Perhaps as a result of hip–hop’s heavy reliance on turntables and samplers, extreme pitch–shifts are common currency, but this double Grammy–winning production uses them more inventively than most. For instance, the chorus variation at 2:14 pitches “The world is a ghetto… sun gon’ shine” down about six semitones by my count, but the “I love myself” BV refrains are shifted more dynamically by three to five semitones to fit with the new bass line. The other great pitch stunt appears in the final verse, where at 2:47 the lead vocal slowly crossfades to and from a pitch–shifted version of itself, an effect made especially disconcerting because of the fleeting parallel–fourth sonorities heard during the crossfades themselves.

The mix is also stuffed with entertaining stereo movement. There are a couple of prominent ping–pong delays, for example, the first on the main refrain’s “I love myself” (and made more audible in the mix by being slightly off–tempo — too slow for a 16th note, too fast for a 3/32–note) and the second a slower eighth–note six–tap ping–pong embellishing “night” at 2:38. The refrain’s “The world is a ghetto…” lyrics have something more subtle on them, I’d guess some kind of slow–rate modulation effect, because it seems to weave hazily around the panorama, its level in the stereo Sides signal pulsing roughly once per second.
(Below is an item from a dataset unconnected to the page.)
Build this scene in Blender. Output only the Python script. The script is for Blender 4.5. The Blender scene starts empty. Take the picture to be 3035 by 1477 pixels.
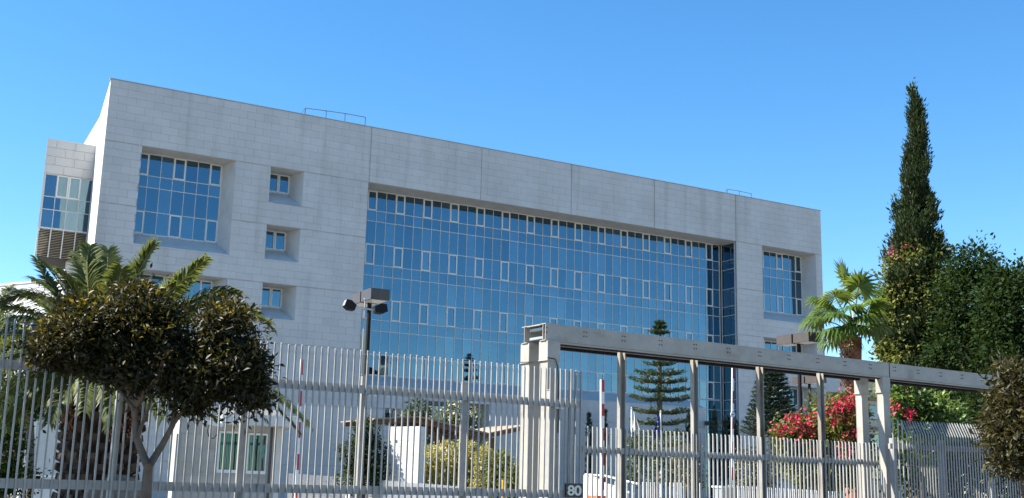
import bpy, math, random
import numpy as np
from mathutils import Vector, Matrix

random.seed(7)
RNG = np.random.default_rng(11)
sc = bpy.context.scene
COL = sc.collection
PI = math.pi
R_ = math.radians

# ------------------------------------------------------------------ camera, sky, sun, exposure
EYE = 1.6
FPX, PITCH, ROLL = 3354.0, R_(11.634), R_(1.423)
CX, CY, IW = 1517.5, 738.5, 3035.0
cF = Vector((0, math.cos(PITCH), math.sin(PITCH)))
cU0 = Vector((0, -math.sin(PITCH), math.cos(PITCH)))
cR0 = Vector((1, 0, 0))
cR = cR0 * math.cos(ROLL) + cU0 * math.sin(ROLL)
cU = cU0 * math.cos(ROLL) - cR0 * math.sin(ROLL)
cam = bpy.data.cameras.new('camera')
cam.sensor_width = 36.0
cam.lens = FPX / IW * 36.0
cam.clip_start = 0.1
cam.clip_end = 3000
co = bpy.data.objects.new('camera', cam)
COL.objects.link(co)
co.matrix_world = Matrix(((cR.x, cU.x, -cF.x, 0), (cR.y, cU.y, -cF.y, 0), (cR.z, cU.z, -cF.z, EYE), (0, 0, 0, 1)))
sc.camera = co

SUN_EL, SUN_AZ = R_(50), R_(96)          # azimuth measured from +Y towards -X (left of the view)
S = Vector((-math.cos(SUN_EL) * math.sin(SUN_AZ), math.cos(SUN_EL) * math.cos(SUN_AZ), math.sin(SUN_EL)))
world = bpy.data.worlds.new('World')
sc.world = world
world.use_nodes = True
wn = world.node_tree
wn.nodes.clear()
sky = wn.nodes.new('ShaderNodeTexSky')
sky.sky_type = 'NISHITA'
sky.sun_disc = False
sky.sun_elevation = SUN_EL
sky.sun_rotation = -SUN_AZ
sky.air_density = .9
sky.dust_density = 0.0
sky.ozone_density = 3.6
bg = wn.nodes.new('ShaderNodeBackground')
bg.inputs[1].default_value = 0.083
out = wn.nodes.new('ShaderNodeOutputWorld')
hsv = wn.nodes.new('ShaderNodeHueSaturation')
hsv.inputs['Saturation'].default_value = 1.24
hsv.inputs['Hue'].default_value = 0.496
wn.links.new(sky.outputs[0], hsv.inputs['Color'])
wn.links.new(hsv.outputs[0], bg.inputs[0])
wn.links.new(bg.outputs[0], out.inputs[0])

sd = bpy.data.lights.new('sun', 'SUN')
sd.energy = 5.0
sd.angle = R_(0.53)
sd.color = (1.0, 0.95, 0.86)
so = bpy.data.objects.new('sun', sd)
COL.objects.link(so)
so.rotation_euler = S.to_track_quat('Z', 'Y').to_euler()

sc.view_settings.view_transform = 'Standard'
sc.view_settings.look = 'None'
sc.view_settings.gamma = 1
sc.view_settings.use_curve_mapping = False
sc.view_settings.exposure = 1.6
sc.render.engine = 'CYCLES'
sc.cycles.max_bounces = 7
sc.cycles.diffuse_bounces = 3
sc.cycles.glossy_bounces = 3
sc.cycles.transmission_bounces = 3
sc.cycles.transparent_max_bounces = 6
sc.cycles.sample_clamp_indirect = 6
sc.cycles.use_denoising = True


# ------------------------------------------------------------------ pixel -> place helpers (native photo pixels)
def ray(x, y):
    return cF + cR * ((x - CX) / FPX) - cU * ((y - CY) / FPX)


def at(x, y, Y):
    """the point seen at photo pixel (x, y) that stands Y metres down the view axis on the ground plan"""
    q = ray(x, y)
    p = q * (Y / q.y)
    return Vector((p.x, p.y, p.z + EYE))


def dirs(a):
    return Vector((math.cos(a), math.sin(a), 0)), Vector((-math.sin(a), math.cos(a), 0))


def onplane(x, y, a, D):
    """(s, z) where the pixel meets the vertical plane at angle a and distance D"""
    d, n = dirs(a)
    q = ray(x, y)
    p = q * (D / q.dot(n))
    return p.dot(d), p.z + EYE


# ------------------------------------------------------------------ materials
MATS = {}


def mat(name, base, rough=0.6, var=0.0, noise=0.0, nscale=3.0, bump=0.0, bscale=40.0, metal=0.0, spec=0.5,
        transl=0.0, tcol=None, hue=0.0, stain=None):
    """one procedural material: base colour, per-piece variation (island and object), mottling and fine relief"""
    m = bpy.data.materials.new(name)
    m.use_nodes = True
    t = m.node_tree
    N, L = t.nodes, t.links
    b = N['Principled BSDF']
    b.inputs['Roughness'].default_value = rough
    b.inputs['Metallic'].default_value = metal
    b.inputs['Specular IOR Level'].default_value = spec
    col = N.new('ShaderNodeRGB')
    col.outputs[0].default_value = (*base, 1)
    cur = col.outputs[0]
    tc = N.new('ShaderNodeNewGeometry')
    if var or hue:
        g = N.new('ShaderNodeNewGeometry')
        oi = N.new('ShaderNodeObjectInfo')
        ad = N.new('ShaderNodeMath'); ad.operation = 'ADD'
        L.new(g.outputs['Random Per Island'], ad.inputs[0]); L.new(oi.outputs['Random'], ad.inputs[1])
        fr = N.new('ShaderNodeMath'); fr.operation = 'FRACT'
        L.new(ad.outputs[0], fr.inputs[0])
        mr = N.new('ShaderNodeMapRange')
        mr.inputs['To Min'].default_value = 1 - var; mr.inputs['To Max'].default_value = 1 + var
        L.new(fr.outputs[0], mr.inputs['Value'])
        hs = N.new('ShaderNodeHueSaturation')
        L.new(cur, hs.inputs['Color']); L.new(mr.outputs[0], hs.inputs['Value'])
        if hue:
            m2 = N.new('ShaderNodeMath'); m2.operation = 'MULTIPLY'; m2.inputs[1].default_value = 7.31
            L.new(fr.outputs[0], m2.inputs[0])
            f2 = N.new('ShaderNodeMath'); f2.operation = 'FRACT'; L.new(m2.outputs[0], f2.inputs[0])
            mh = N.new('ShaderNodeMapRange')
            mh.inputs['To Min'].default_value = 0.5 - hue; mh.inputs['To Max'].default_value = 0.5 + hue * .6
            L.new(f2.outputs[0], mh.inputs['Value']); L.new(mh.outputs[0], hs.inputs['Hue'])
        cur = hs.outputs[0]
    if noise:
        nz = N.new('ShaderNodeTexNoise')
        nz.inputs['Scale'].default_value = nscale; nz.inputs['Detail'].default_value = 6
        nz.inputs['Roughness'].default_value = .62
        L.new(tc.outputs['Position'], nz.inputs['Vector'])
        mr = N.new('ShaderNodeMapRange')
        mr.inputs['From Min'].default_value = .3; mr.inputs['From Max'].default_value = .7
        mr.inputs['To Min'].default_value = 1 - noise; mr.inputs['To Max'].default_value = 1 + noise
        L.new(nz.outputs['Fac'], mr.inputs['Value'])
        hs = N.new('ShaderNodeHueSaturation')
        L.new(cur, hs.inputs['Color']); L.new(mr.outputs[0], hs.inputs['Value'])
        cur = hs.outputs[0]
    if stain:
        mp = N.new('ShaderNodeMapping'); mp.inputs['Scale'].default_value = stain[1]
        L.new(tc.outputs['Position'], mp.inputs['Vector'])
        nz = N.new('ShaderNodeTexNoise'); nz.inputs['Scale'].default_value = 1.0; nz.inputs['Detail'].default_value = 5
        L.new(mp.outputs[0], nz.inputs['Vector'])
        mr = N.new('ShaderNodeMapRange')
        mr.inputs['From Min'].default_value = stain[2]; mr.inputs['From Max'].default_value = stain[2] + .14
        mr.inputs['To Max'].default_value = stain[3]
        L.new(nz.outputs['Fac'], mr.inputs['Value'])
        mx = N.new('ShaderNodeMix'); mx.data_type = 'RGBA'
        L.new(mr.outputs[0], mx.inputs[0]); L.new(cur, mx.inputs[6]); mx.inputs[7].default_value = (*stain[0], 1)
        cur = mx.outputs[2]
    L.new(cur, b.inputs['Base Color'])
    if bump:
        nz = N.new('ShaderNodeTexNoise'); nz.inputs['Scale'].default_value = bscale; nz.inputs['Detail'].default_value = 4
        L.new(tc.outputs['Position'], nz.inputs['Vector'])
        bp = N.new('ShaderNodeBump'); bp.inputs['Strength'].default_value = bump; bp.inputs['Distance'].default_value = .02
        L.new(nz.outputs['Fac'], bp.inputs['Height']); L.new(bp.outputs[0], b.inputs['Normal'])
    if transl:
        tr = N.new('ShaderNodeBsdfTranslucent')
        if tcol:
            tr.inputs[0].default_value = (*tcol, 1)
        else:
            L.new(cur, tr.inputs[0])
        ms = N.new('ShaderNodeMixShader'); ms.inputs[0].default_value = transl
        L.new(b.outputs[0], ms.inputs[1]); L.new(tr.outputs[0], ms.inputs[2])
        L.new(ms.outputs[0], N['Material Output'].inputs['Surface'])
    MATS[name] = m
    return m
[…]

Outside the realm of effects, there’s also the call–and–response backing vocals at 1:58–2:14, which set up an alternating wide–narrow pattern, and some nice slow panning moves in the intro and outro: “This a world premiere” at 0:05; “I lost my head… world runs dry” at 3:02–3:16; and the higher of the two car sirens at 3:22. It seems a shame, though, that they didn’t give that last panning move a hint of simulated Doppler effect, seeing as they were so handy with the pitch–shifting elsewhere.